Alternatives to Microsoft Office

Tips & Hints

28 April 2007

Microsoft Office can be an expensive option for home users, what are the alternatives?

Free Software

The cheapest software is free. Microsoft Windows comes with a builtin word processor called Wordpad. This is very basic, but is adequate for very straightforward typing. Microsoft explain the features at their Wordpad how-to page.

For many people, Wordpad is way too limited. It doesn't have features like tables, page numbering or headers and only allows you to save in a few formats. More importantly, it isn't a spreadsheet or presentation program.

The most popular free office suites are Open Office. Open Office has a word processor, spreadsheet and presentation package. Open Office has been criticised for being more memory hungry than MS Office.

Another free alternative is Google Apps. These run using your web browser. There are limits on the size of the documents and spreadsheets you create. You need to pay for some of the more advanced features and bigger storage limits.

Microsoft Works

A thinned down alternative to Microsoft Office is MS Works. This is bundled with a lot of brand name consumer computers. It offers word processor, spreadsheet, database and calendar.

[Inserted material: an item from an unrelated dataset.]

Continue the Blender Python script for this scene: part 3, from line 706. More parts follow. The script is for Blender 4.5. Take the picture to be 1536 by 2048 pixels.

We're not fans of Works. We find it's too limited and it's inability to read, or export to, Office programs is a nuisance. We'd only recommend using Works if it has been included with a new system.

Office converters

If you don't use Microsoft Office, you will sometimes encounter documents or spreadsheets you can't read. To overcome this, Microsoft have free tools that allow you to read and print Office files, but not print them. You can download these tools from the Microsoft Office online web page. Just search for "viewer".

OEM Microsoft Office

Original Equipment Manufacturer software is discount software provided by the supplier. Microsoft and other companies offer these at cheap rates on the condition they are sold only with new hardware. There is usually no difference with the full price product and the savings are substantial.

The downside with OEM products is they increasing tied to the hardware you buy. If upgrade your computer, an OEM package may not run on it. So you end up buying a new package with every system.

Student and Home editions

Microsoft offer a student and home edition that can be installed on up to three home computers. Older versions required a student or teacher to be in the household but that's been dropped with the latest version. Home businesses should note that this version is not licenced for commercial use: Businesses have to buy the full version.

Business users

One of the successes of Microsoft Office is that it is pretty well the standard for business use. If you aren't using Office, you will probably encounter irritating and sometimes costly problems. If you are prepared to deal with these problems, then we'd recommend Open Office for business use.

Over the last ten years, Microsoft Office has become the defacto standard for office applications. While that may change in the future with online services Google Apps and open source software like Open Office, it's difficult to avoid using an MS product in one way or another. We'll look at other alternatives in future articles.